*Exercise requirements*. Copy each line below exactly and leave the pictures out.

*Data provided*.
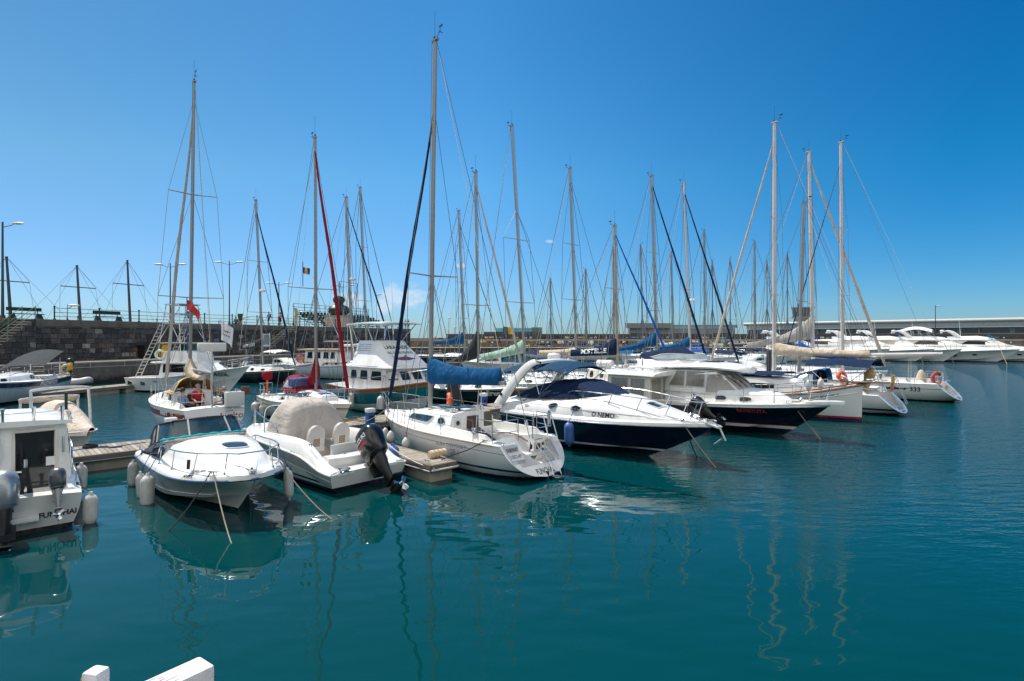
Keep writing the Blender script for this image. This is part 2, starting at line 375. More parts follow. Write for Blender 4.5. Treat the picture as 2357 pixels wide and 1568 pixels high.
# ------------------------------------------------------------------ hulls and boat parts
class Hull:
    def __init__(s,L,B,zs,mode='round',tr=.8,tm=.42,p=2.2,q=1.,rake=.8,re=1.,tk=.3,zk=((0,.06),(.2,-.3),(1,-.35)),n=((0,2.6),(.5,2.6),(1,1.3)),cr=.86,pc=1.8,zc=((0,.04),(.5,.08),(1,.7)),flare=1.,round_t=.0):
        s.L,s.B,s.mode,s.tr,s.tm,s.p,s.q,s.rake,s.re,s.tk=L,B,mode,tr,tm,p,q,rake,re,tk
        s.zsp,s.zkp,s.np,s.cr,s.pc,s.zcp,s.flare=zs,zk,n,cr,pc,zc,flare; s.zb=zs[-1][1]; s.rt=round_t
    def zs(s,t): return smooth(s.zsp,t)
    def bd(s,t):
        if t<s.tm:
            u=(s.tm-t)/s.tm; return s.B/2*(1-(1-s.tr)*u**1.8)
        u=(t-s.tm)/(1-s.tm); return max(s.B/2*max(1-u**s.p,0)**s.q,.012)
    def X(s,t,z):
        f=min(max(1-z/s.zb,0),1.3); xb=s.L-s.rake*f**s.re; xs=s.tk*z/s.zsp[0][1] if s.tk>0 else -s.tk*(1-z/s.zsp[0][1])
        return xs+t*(xb-xs)
    def T(s,x,z=None):
        t=.5
        for _ in range(12):
            zz=s.zs(t) if z is None else z; a=s.X(0,zz); b=s.X(1,zz); t=min(max((x-a)/(b-a),0),1)
        return t
    def sheer(s,t,dy=0,dz=0): z=s.zs(t); return Vector((s.X(t,z),max(s.bd(t)+dy,0),z+dz))
    def at(s,x,dy=0,dz=0,side=1):
        t=s.T(x); z=s.zs(t); return Vector((x,side*max(s.bd(t)+dy,0),z+dz))
    def section(s,t,m=11):
        zs=s.zs(t); zk=smooth(s.zkp,t); b=s.bd(t)
        if s.mode=='round':
            n=interp(s.np,t); out=[]
            for i in range(m+1):
                a=i/m; a=a**.9; y=b*max(1-a**n,0)**(1/1.9); out.append((y,zs+(zk-zs)*a))
            return out
        u=max(t-.25,0)/.75; bc=min(s.B/2*s.cr*max(1-u**s.pc,0)*(s.bd(min(t,s.tm))/(s.B/2)),b); zc=min(interp(s.zcp,t),zs-.05); out=[]
        k=m-4
        for i in range(k+1):
            a=i/k; y=bc+(b-bc)*(1-a)**(1+s.flare*t)+(0.03*math.sin(PI*a)*(1-t)); out.append((y,zs+(zc-zs)*a))
        out.append((max(bc-.05,bc*.9),zc-.015))
        for i in range(1,4): out.append((max(bc-.05,bc*.9)*(1-i/3),zc-.015+(min(zk,zc-.03)-zc)*i/3))
        return out
    def ts(s,extra=()):
        a=[i/30 for i in range(31)]+[.985,.995]+[s.T(x) for x in extra]
        return sorted(set(round(x,5) for x in a))
    def mesh(s,prof0=None):
        m=M(); m.uv=[]; ts=s.ts(); rows=[]
        for t in ts:
            sec=s.section(t); zs=s.zs(t)
            row=[Vector((s.X(t,z),y,z)) for y,z in sec]+[Vector((s.X(t,z),-y,z)) for y,z in reversed(sec[:-1])]
            rows.append(row); m.uv+=[(t,zs-p.z) for p in row]
        m.grid([list(reversed(r)) for r in rows]);
        # grid() got reversed rows: keep uv in the same order
        m.uv=[]; 
        for r,t in zip(rows,ts): m.uv+=[(t,s.zs(t)-p.z) for p in reversed(r)]
        # transom
        sec=s.section(0); prof=prof0 or [(s.bd(0),s.zs(0)),(0,s.zs(0))]
        half=[Vector((s.X(0,z),y,z)) for y,z in prof[1:]]
        full=[Vector((s.X(0,z),y,z)) for y,z in sec]+[Vector((s.X(0,z),-y,z)) for y,z in reversed(sec[:-1])]
        inner=[Vector((p.x,-p.y,p.z)) for p in half]; inner=inner+[p for p in reversed(half) if abs(p.y)>1e-6]
        loop=full+inner
        bm=bmesh.new(); bv=[bm.verts.new(p) for p in loop]; f=bm.faces.new(bv)
        res=bmesh.ops.triangulate(bm,faces=[f]); bm.verts.index_update()
        o=len(m.v); fs=[tuple(v.index+o for v in fc.verts) for fc in bm.faces]; nn=sum((fc.normal*fc.calc_area() for fc in bm.faces),Vector())
        if nn.x>0: fs=[tuple(reversed(x)) for x in fs]
        m.v+=[v.co.copy() for v in bm.verts]; m.f+=fs; m.m+=[1]*len(fs); m.uv+=[(0,s.zs(0)-v.co.z) for v in bm.verts]; bm.free()
        return m
    def deckprofile(s,t,x,ck,camber):
        zs=s.zs(t); b=s.bd(t); P=None
        if ck:
            for (x0,x1,ycm,hw,zseat,zf,coam) in ck:
                if x0-1e-4<=x<=x1+1e-4:
                    y=min(ycm,b-.1); h=min(hw,y-.13)
                    P=[(b,zs),(y+.08,zs+.03),(y+.02,zs+coam),(y-.05,zs+coam),(y-.09,zseat),(h,zseat),(h-.015,zf),(0,zf)]; break
        if P is None:
            P=[(b*k,zs+camber*(1-k*k)*min(1,b*2)) for k in (1,.9,.8,.7,.55,.35,.2,0)]
        return P
    def deck(s,ck=None,camber=.06):
        ex=[]
        for c in ck or []: ex+=[c[0],c[0]-.012,c[1],c[1]+.012]
        m=M(); rows=[]
        for t in s.ts([e for e in ex if e>0]):
            x=s.X(t,s.zs(t)); pr=s.deckprofile(t,x,ck,camber)
            h=[Vector((s.X(t,z),y,z)) for y,z in pr]; rows.append(h+[Vector((p.x,-p.y,p.z)) for p in reversed(h[:-1])])
        m.grid(rows); return m
    def prof0(s,ck,camber=.06): return s.deckprofile(0,s.X(0,s.zs(0)),ck,camber)
    def rail(s,t0=0,t1=1,dy=0,dz=0,n=24,both=True):
        a=[s.sheer(t0+(t1-t0)*i/n,dy,dz) for i in range(n+1)]
        if not both: return a
        return a+[Vector((p.x,-p.y,p.z)) for p in reversed(a)]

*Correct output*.
Keep writing the Blender script for this image. This is part 2, starting at line 375. More parts follow. Write for Blender 4.5. Treat the picture as 2357 pixels wide and 1568 pixels high.
# ------------------------------------------------------------------ hulls and boat parts
class Hull:
    def __init__(s,L,B,zs,mode='round',tr=.8,tm=.42,p=2.2,q=1.,rake=.8,re=1.,tk=.3,zk=((0,.06),(.2,-.3),(1,-.35)),n=((0,2.6),(.5,2.6),(1,1.3)),cr=.86,pc=1.8,zc=((0,.04),(.5,.08),(1,.7)),flare=1.,round_t=.0):
        s.L,s.B,s.mode,s.tr,s.tm,s.p,s.q,s.rake,s.re,s.tk=L,B,mode,tr,tm,p,q,rake,re,tk
        s.zsp,s.zkp,s.np,s.cr,s.pc,s.zcp,s.flare=zs,zk,n,cr,pc,zc,flare; s.zb=zs[-1][1]; s.rt=round_t
    def zs(s,t): return smooth(s.zsp,t)
    def bd(s,t):
        if t<s.tm:
            u=(s.tm-t)/s.tm; return s.B/2*(1-(1-s.tr)*u**1.8)
        u=(t-s.tm)/(1-s.tm); return max(s.B/2*max(1-u**s.p,0)**s.q,.012)
    def X(s,t,z):
        f=min(max(1-z/s.zb,0),1.3); xb=s.L-s.rake*f**s.re; xs=s.tk*z/s.zsp[0][1] if s.tk>0 else -s.tk*(1-z/s.zsp[0][1])
        return xs+t*(xb-xs)
    def T(s,x,z=None):
        t=.5
        for _ in range(12):
            zz=s.zs(t) if z is None else z; a=s.X(0,zz); b=s.X(1,zz); t=min(max((x-a)/(b-a),0),1)
        return t
    def sheer(s,t,dy=0,dz=0): z=s.zs(t); return Vector((s.X(t,z),max(s.bd(t)+dy,0),z+dz))
    def at(s,x,dy=0,dz=0,side=1):
        t=s.T(x); z=s.zs(t); return Vector((x,side*max(s.bd(t)+dy,0),z+dz))
    def section(s,t,m=11):
        zs=s.zs(t); zk=smooth(s.zkp,t); b=s.bd(t)
        if s.mode=='round':
            n=interp(s.np,t); out=[]
            for i in range(m+1):
                a=i/m; a=a**.9; y=b*max(1-a**n,0)**(1/1.9); out.append((y,zs+(zk-zs)*a))
            return out
        u=max(t-.25,0)/.75; bc=min(s.B/2*s.cr*max(1-u**s.pc,0)*(s.bd(min(t,s.tm))/(s.B/2)),b); zc=min(interp(s.zcp,t),zs-.05); out=[]
        k=m-4
        for i in range(k+1):
            a=i/k; y=bc+(b-bc)*(1-a)**(1+s.flare*t)+(0.03*math.sin(PI*a)*(1-t)); out.append((y,zs+(zc-zs)*a))
        out.append((max(bc-.05,bc*.9),zc-.015))
        for i in range(1,4): out.append((max(bc-.05,bc*.9)*(1-i/3),zc-.015+(min(zk,zc-.03)-zc)*i/3))
        return out
    def ts(s,extra=()):
        a=[i/30 for i in range(31)]+[.985,.995]+[s.T(x) for x in extra]
        return sorted(set(round(x,5) for x in a))
    def mesh(s,prof0=None):
        m=M(); m.uv=[]; ts=s.ts(); rows=[]
        for t in ts:
            sec=s.section(t); zs=s.zs(t)
            row=[Vector((s.X(t,z),y,z)) for y,z in sec]+[Vector((s.X(t,z),-y,z)) for y,z in reversed(sec[:-1])]
            rows.append(row); m.uv+=[(t,zs-p.z) for p in row]
        m.grid([list(reversed(r)) for r in rows]);
        # grid() got reversed rows: keep uv in the same order
        m.uv=[]; 
        for r,t in zip(rows,ts): m.uv+=[(t,s.zs(t)-p.z) for p in reversed(r)]
        # transom
        sec=s.section(0); prof=prof0 or [(s.bd(0),s.zs(0)),(0,s.zs(0))]
        half=[Vector((s.X(0,z),y,z)) for y,z in prof[1:]]
        full=[Vector((s.X(0,z),y,z)) for y,z in sec]+[Vector((s.X(0,z),-y,z)) for y,z in reversed(sec[:-1])]
        inner=[Vector((p.x,-p.y,p.z)) for p in half]; inner=inner+[p for p in reversed(half) if abs(p.y)>1e-6]
        loop=full+inner
        bm=bmesh.new(); bv=[bm.verts.new(p) for p in loop]; f=bm.faces.new(bv)
        res=bmesh.ops.triangulate(bm,faces=[f]); bm.verts.index_update()
        o=len(m.v); fs=[tuple(v.index+o for v in fc.verts) for fc in bm.faces]; nn=sum((fc.normal*fc.calc_area() for fc in bm.faces),Vector())
        if nn.x>0: fs=[tuple(reversed(x)) for x in fs]
        m.v+=[v.co.copy() for v in bm.verts]; m.f+=fs; m.m+=[1]*len(fs); m.uv+=[(0,s.zs(0)-v.co.z) for v in bm.verts]; bm.free()
        return m
    def deckprofile(s,t,x,ck,camber):
        zs=s.zs(t); b=s.bd(t); P=None
        if ck:
            for (x0,x1,ycm,hw,zseat,zf,coam) in ck:
                if x0-1e-4<=x<=x1+1e-4:
                    y=min(ycm,b-.1); h=min(hw,y-.13)
                    P=[(b,zs),(y+.08,zs+.03),(y+.02,zs+coam),(y-.05,zs+coam),(y-.09,zseat),(h,zseat),(h-.015,zf),(0,zf)]; break
        if P is None:
            P=[(b*k,zs+camber*(1-k*k)*min(1,b*2)) for k in (1,.9,.8,.7,.55,.35,.2,0)]
        return P
    def deck(s,ck=None,camber=.06):
        ex=[]
        for c in ck or []: ex+=[c[0],c[0]-.012,c[1],c[1]+.012]
        m=M(); rows=[]
        for t in s.ts([e for e in ex if e>0]):
            x=s.X(t,s.zs(t)); pr=s.deckprofile(t,x,ck,camber)
            h=[Vector((s.X(t,z),y,z)) for y,z in pr]; rows.append(h+[Vector((p.x,-p.y,p.z)) for p in reversed(h[:-1])])
        m.grid(rows); return m
    def prof0(s,ck,camber=.06): return s.deckprofile(0,s.X(0,s.zs(0)),ck,camber)
    def rail(s,t0=0,t1=1,dy=0,dz=0,n=24,both=True):
        a=[s.sheer(t0+(t1-t0)*i/n,dy,dz) for i in range(n+1)]
        if not both: return a
        return a+[Vector((p.x,-p.y,p.z)) for p in reversed(a)]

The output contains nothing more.